Chinatown Tax Increase: Is a beautiful landscape worth it?

» Posted by on Sep 2, 2017 in Landscaping | 0 comments

Although most of us can agree that having a beautiful community is beneficial, it is a hot topic for debate who should pay for its upkeep and landscaping. Most cities fund their public works through local taxes, but in huge cities, it becomes more difficult to decide who should pay for beautification projects considering that they will only be enjoyed by the people who live in the immediate area. The City of Chicago has recently received pushback against a proposed tax increase to beautify one of its most heavily visited and popular destinations.

According to the news site DNAinfo.com, the Chicago Chinatown Chamber of Commerce is proposing a new property tax increase that, if it is approved by the City Council, will go towards beautification projects and the promotion of high traffic commercial areas in Chinatown. The city of Chicago already has a number of these “special service areas”, or SSAs.

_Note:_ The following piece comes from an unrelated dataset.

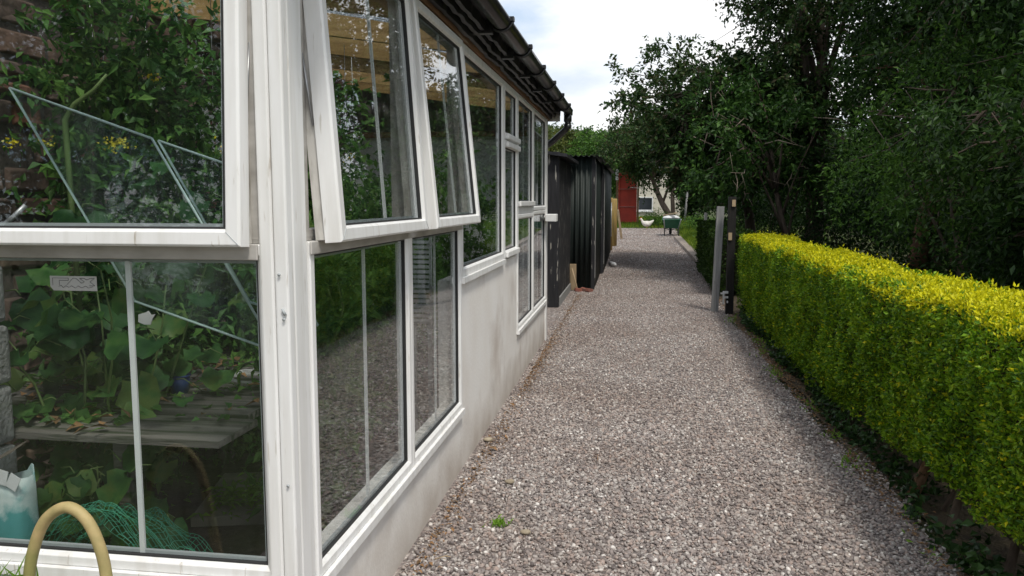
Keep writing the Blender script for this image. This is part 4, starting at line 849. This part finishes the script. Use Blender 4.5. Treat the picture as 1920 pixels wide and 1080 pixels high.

The proposition has received plenty of pushback, however, and there are large banners all around Chinatown that proclaim “No to SSA Tax”. Residents and business in the area claim that they cannot sustain yet another tax increase and that the timing of the proposed increase is poor. However, Chinatown is the only big entertainment area in Chicago that does not yet have an SSA, and the money would go towards landscaping, garbage can placement, and would even provide for a full staff to maintain the area. In addition, this SSA would cost less than any of the other 53 SSAs around the city, so the tax burden would necessarily be less than in other areas. According to the chamber, the property tax increase would come out to about $860 per year for property owners. Other supporters of the increase say that large investments in the area have already been made in the form of a $20 million library that opened in 2015, as well as a 30,000 square foot park house that was opened the year before.

The article states that both sides concede that it is difficult to measure how helpful the special service areas are, but beautification projects and new landscaping have been proven methods of raising nearby property values and attracting more people to the area. Personally, I think the new tax increase would help Chinatown and that local businesses would benefit from increased tourism, but I think the city council ought to reevaluate at a later date since new taxes were already recently imposed.

One way a new tax could be avoided altogether would be to encourage business owners to landscape their own properties, but this may end up being more costly. Landscaping companies such as Ware Landscaping in Chicago provide all sorts of services and can pick out shady trees that can even lower your energy bill. Individual landscaping efforts could certainly increase the appeal of your neighborhood, but it would still be necessary for the government to take care of public land. Tax increases for this purpose are unavoidable, but they will result in monumental gains in the long run.